The principle of cooperative surplus works not just at the plane of thought among different cultures of the world, but also in the other, internal space of division, that is, between the ‘City’ and ‘Village’. Cooperation is also embedded in the materiality of work undertaken in specific communities. Visva-Bharati was also premised on the assumption that education was not just a matter of generating new ideas. It had to also produce new forms of material and social life. This was to be done by remaking village life so that it would work on principles of cooperation. The world of village India was an individuated and litigious one. Hence one of the key tasks of Visva-Bharati volunteers was to organise rural inhabitants and make villages self-sufficient. Middle class volunteers (with urban backgrounds) would act as co-workers who would help remove the villagers from the chain of dependencies – whether these were on money-lenders, the vagaries of nature or indeed the middle class activist. All this could come about if villagers learnt to cooperate through institutions that promoted this objective. I should note that Visva-Bharati generated multiple modes and levels of cooperation (see Sinha 2010 and Datta 2015). This was all directed towards producing what I call an ‘existential surplus’ that would address the differences and divisions of the world and generate mutual conversation and exchange.

What does Tagore’s project tell us about the search for distinction and universalism? It may be remarked that Swami Vivekananda resolved the problematic relationship between cultural distinction and universalism by claiming that the distinction of Hinduism lay in its spiritual universalism as well as in its capacity to absorb other religions into its scheme of life. Tagore’s notion of cultural distinction does not tread the path of Hindu Supremacism. Instead, it takes the different route of co-operation. The idea of cooperation was one that Tagore had encountered in the writings of George Russell, an Irish nationalist and member of the Irish literary revival. While Russell’s book The National Being had sought to theorise the global implications of rural co-operators, Tagore extends it into a philosophical principle that carries resonances of the atomistic philosophical traditions of Vaisheshika, one of the schools of Hindu philosophy, even as he harnesses this into his own conception of an infinite human surplus. Further, as I have tried to show, Visva-Bharati disaggregates cooperation into a multiplicity of practices that inhabit different kinds of worlds that make up the ‘Global’. Tagore’s idea of cultural distinction is not a stable one. It is open to constant change and re-inflictions by different ideas from other cultures.
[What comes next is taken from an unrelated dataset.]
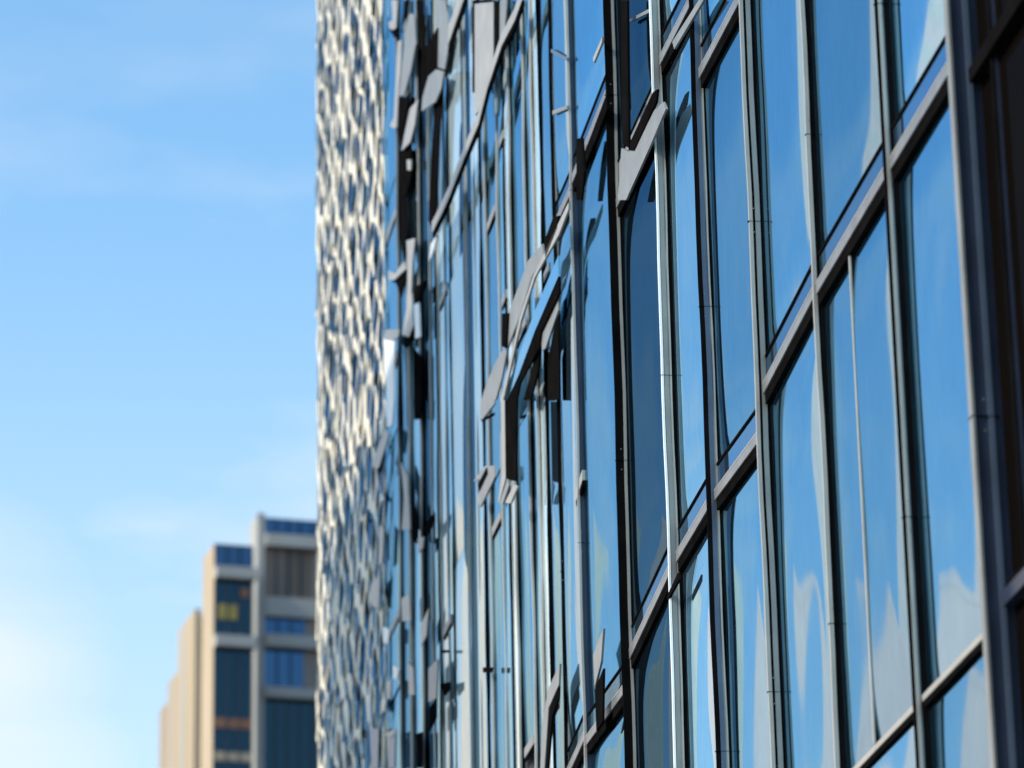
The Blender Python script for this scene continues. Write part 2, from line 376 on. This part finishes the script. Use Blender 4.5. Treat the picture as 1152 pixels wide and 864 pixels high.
# ---- loose cladding plates, traced on the facade; black ones stand in for shadows and recesses
def Z(n):                                    # zoom frames used while measuring
    ox, oy, s = {1: (340, 0, 3.84), 2: (340, 225, 3.84), 3: (340, 450, 3.84), 4: (340, 640, 3.84), 5: (600, 0, 3.84), 6: (600, 225, 3.84), 7: (600, 450, 3.84), 8: (600, 640, 3.84)}[n]
    return lambda pts: [(ox+u/s, oy+v/s) for u, v in pts]
def plate(zoom, pts, k, n=.10, t=.02, tilt=0.0, name=None):
    pp = [sz(x, y, n) for x, y in Z(zoom)(pts)]
    a = sum(pp[i][0]*pp[(i+1) % len(pp)][1]-pp[(i+1) % len(pp)][0]*pp[i][1] for i in range(len(pp)))
    if a < 0: pp.reverse()
    b = MB(); b.prism(pp, n-t, n, k, tilt)
    return b.build(name or ('shade_recess_panel' if k == 'dk' else 'cladding_panel'), gbld)
PL = [
 # top of the middle zone
 (1, [(385,0),(412,0),(405,120),(390,130),(374,120),(372,95),(390,90)], 'lt', .12),
 (1, [(374,126),(405,122),(412,150),(400,165)], 'dk', .10),  # painted shadow below the light block
 (1, [(412,180),(430,170),(425,300),(415,410),(408,550),(392,555),(378,540),(395,510)], 'lt', .11),
 (1, [(418,415),(440,410),(470,300),(490,190),(482,60),(460,60),(445,150),(430,300)], 'gr', .13),
 (1, [(520,210),(545,190),(582,120),(578,300),(545,330),(515,440),(508,300)], 'dk', .12),  # painted shadow at the upper left of the grey plate
 (1, [(515,480),(575,440),(600,380),(612,310),(578,300),(545,330),(520,420)], 'gr', .16),
 (1, [(430,650),(465,615),(485,540),(500,430),(465,470),(440,590)], 'lt', .14),
 (1, [(415,415),(445,420),(462,400),(440,540),(430,640),(415,560)], 'dk', .10),
 (1, [(580,395),(602,385),(590,600),(580,864),(548,864),(560,600),(572,470)], 'dk', .10),
 (1, [(490,0),(512,0),(530,120),(525,205),(508,215),(500,140)], 'dk', .12),
 (1, [(440,0),(458,0),(452,60),(428,112),(436,60)], 'dk', .11),
 (1, [(420,650),(445,640),(470,600),(470,760),(440,864),(420,864)], 'dk', .09),
 (1, [(452,690),(470,690),(468,735),(454,735)], 'lt', .13),
 (1, [(580,0),(612,0),(640,150),(615,300),(585,290),(588,150)], 'gr', .10),
 (1, [(745,18),(825,8),(825,250),(790,380),(760,480),(745,500)], 'lt', .14),
 (1, [(735,0),(828,0),(828,7),(745,14),(743,400),(735,400)], 'dk', .13),
 (1, [(829,10),(850,0),(847,205),(829,240)], 'dk', .14),
 (1, [(852,0),(885,0),(875,120),(852,180)], 'gr', .13),
 # upper left of the second strip
 (2, [(545,0),(580,0),(575,60),(555,112),(545,90)], 'dk', .12),
 (2, [(420,0),(445,0),(452,150),(440,270),(425,180)], 'dk', .10),
 (2, [(450,175),(487,165),(477,260),(470,400),(480,540),(460,590),(432,580),(450,470),(455,300)], 'lt', .13),
 (2, [(371,305),(400,320),(436,268),(447,298),(400,343),(372,345)], 'lt', .14),
 (2, [(385,352),(400,345),(447,302),(447,345),(425,420),(405,360)], 'dk', .11),
 (2, [(480,380),(537,345),(512,435),(482,447)], 'dk', .13),
 (2, [(484,455),(502,445),(508,590),(488,600)], 'wh', .14),
 (2, [(432,590),(460,592),(490,540),(488,600),(445,640),(432,620)], 'dk', .10),
 (2, [(556,190),(582,150),(572,210),(545,270)], 'wh', .14),
 (2, [(350,602),(396,610),(396,864),(366,864)], 'wh', .16),
 (2, [(355,590),(362,560),(420,560),(415,590),(380,612)], 'gr', .15),
 (2, [(478,640),(512,680),(512,864),(482,864)], 'dk', .09),
 # long diagonal plates
 (2, [(975,262),(1036,190),(1042,250),(992,330),(940,500),(884,645),(866,642),(886,500),(932,380)], 'gr', .20),
 (2, [(865,650),(884,650),(862,770),(835,864),(775,864),(790,810),(835,700)], 'gr', .20),
 (2, [(862,490),(888,488),(880,640),(860,630)], 'dk', .22),
 (2, [(1045,180),(1085,70),(1106,68),(1102,120),(1050,252)], 'dk', .21),
 (2, [(1150,10),(1150,40),(1108,150),(1004,335),(945,520),(868,864),(856,864),(938,510),(996,332)], 'lt', .21),
 (2, [(1106,240),(1106,330),(1005,565),(935,755),(885,864),(862,864),(925,700),(1000,490)], 'gp', .18),
 (2, [(1108,330),(1110,402),(1030,572),(1022,640),(940,790),(925,864),(888,864),(940,760),(1010,565)], 'dk', .17),
 (2, [(1030,575),(1104,405),(1106,475),(1050,640),(1036,650)], 'gr', .15),
 (2, [(1012,640),(1030,620),(1020,730),(985,864),(955,864),(985,760)], 'dk', .14),
 (2, [(1088,560),(1106,480),(1108,864),(1060,864),(1060,690)], 'dk', .13),
 # third strip
 (3, [(770,0),(826,0),(832,12),(778,84),(768,70)], 'gr', .20),
 (3, [(770,84),(826,55),(822,68),(776,92)], 'dk', .19),
 (3, [(362,0),(396,0),(388,108),(366,118)], 'wh', .16),
 (3, [(358,122),(374,150),(330,295),(300,272)], 'lt', .16),
 (3, [(322,298),(360,200),(348,262),(325,328)], 'dk', .15),
 (3, [(480,0),(512,0),(508,84),(484,84)], 'dk', .10),
 (3, [(875,0),(926,0),(922,352),(880,340)], 'dk', .24),
 (3, [(858,0),(874,0),(878,340),(852,440),(846,440),(862,300)], 'lt', .24),
 (3, [(852,448),(886,340),(893,368),(866,448)], 'gr', .25),
 (3, [(876,444),(914,364),(930,375),(900,446)], 'lt', .26),
 (3, [(738,352),(788,285),(828,284),(832,330),(770,462),(752,430),(788,335)], 'gr', .16),
 (3, [(758,365),(795,292),(798,318),(764,392)], 'dk', .17),
 (3, [(528,540),(568,488),(556,552),(530,592)], 'dk', .13),
 (3, [(498,600),(525,590),(520,640),(500,660)], 'gr', .12),
 (3, [(470,450),(500,500),(495,620),(478,610)], 'dk', .12),
 (3, [(425,270),(455,330),(465,560),(430,560),(440,420)], 'gr', .10),
 (3, [(332,540),(352,560),(345,700),(330,720)], 'lt', .12),
 # lower strip
 (4, [(428,130),(462,105),(468,222),(432,226)], 'lt', .14),
 (4, [(392,415),(418,432),(408,480),(392,470)], 'wh', .13),
 (4, [(350,250),(376,262),(370,322),(350,318)], 'wh', .14),
 (4, [(300,60),(335,30),(330,170),(300,160),(288,110)], 'lt', .10),
 (4, [(365,490),(385,480),(380,560),(366,560)], 'lt', .12),
 (4, [(455,400),(478,430),(484,545),(460,540)], 'lt', .12),
 (4, [(510,250),(545,170),(535,290),(515,330)], 'lt', .12),
 (4, [(545,430),(585,390),(578,560),(545,575)], 'gr', .12),
 (4, [(548,600),(577,560),(577,640),(548,700)], 'dk', .13),
 (4, [(355,715),(400,690),(405,705),(380,730)], 'lt', .14),
 (4, [(372,730),(402,715),(398,860),(372,860)], 'bg', .13),
 (4, [(292,690),(330,690),(326,860),(300,860)], 'bg', .10),
 (4, [(490,712),(516,705),(514,860),(492,860)], 'dk', .11),
 (4, [(595,350),(628,350),(628,362),(595,364)], 'dk', .10),
 (4, [(600,495),(636,488),(636,520),(610,548)], 'dk', .10),
 (4, [(780,425),(820,425),(815,448),(780,448)], 'dk', .12),
 (4, [(1028,864),(1035,680),(1062,520),(1112,410),(1108,500),(1064,600),(1046,864)], 'gr', .16),
 (4, [(1048,864),(1066,604),(1108,505),(1106,560),(1078,640),(1060,864)], 'dk', .15),
 # right of the middle: joints and knees of the bands
 (5, [(380,640),(410,655),(435,655),(520,480),(560,440),(572,470),(500,640),(400,864),(365,864)], 'gr', .16),
 (5, [(410,650),(415,620),(515,400),(535,385),(530,440),(432,652)], 'dk', .17),
 (5, [(375,0),(405,0),(412,640),(385,620)], 'dk', .18),
 (5, [(402,90),(505,35),(502,52),(404,102)], 'gr', .10),
 (5, [(228,640),(318,400),(318,470),(270,600),(228,700)], 'dk', .15),
 (5, [(258,250),(298,158),(296,185),(260,272)], 'lt', .15),
 (5, [(186,600),(210,596),(220,740),(208,864),(186,864)], 'dk', .14),
 (5, [(600,180),(715,0),(735,0),(608,212)], 'gr', .12),
 (5, [(76,212),(146,250),(146,264),(76,226)], 'bg', .08),
 (5, [(82,478),(146,455),(146,470),(82,496)], 'gr', .08),
 (7, [(576,850),(624,745),(628,775),(580,864)], 'dk', .12),
 (8, [(258,372),(302,258),(292,400),(264,512)], 'gr', .14),
 (8, [(265,522),(302,430),(298,660),(272,700)], 'dk', .13),
]
for z, pts, k, n in PL: plate(z, pts, k, n)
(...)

I want to end with two observations. The first is that Tagore’s career demonstrates a process of moving away from the field of religious nationalism as the grounds of cultural distinction to a secularised version of religion which he called the religion of man. The second is the idea that instead of searching for a single universal principle that could organize global life, Tagore is committed to universalisation as a process. The emphasis on an open-ended but globally interrelated multiplicity of process distinguishes Tagore from the traditions of universalism whether derived from Vivekananda or from the Enlightenment. Nor is it identifiable with the theories of deterritorialisation and reterritorialisation that envisaged the global as a singular space of multiple flows and interactions. Instead, Tagore’s thought conceptualised boundary making without a corresponding territorialisation. What this meant was an open notion of cultural boundaries that would retain its selfhood without insisting on a hard definition of what constituted the cultural character of a nation or a people. It was the selfhood developed and changed in different ways through the specificity of its history; which was also the history of interactions with other dynamic collective selves. It is in a wager on this process that Tagore finds a ‘Global’ belonging, one that did not need to be facelessly cosmopolitan or draw the global into becoming a battlefield of cultural universals.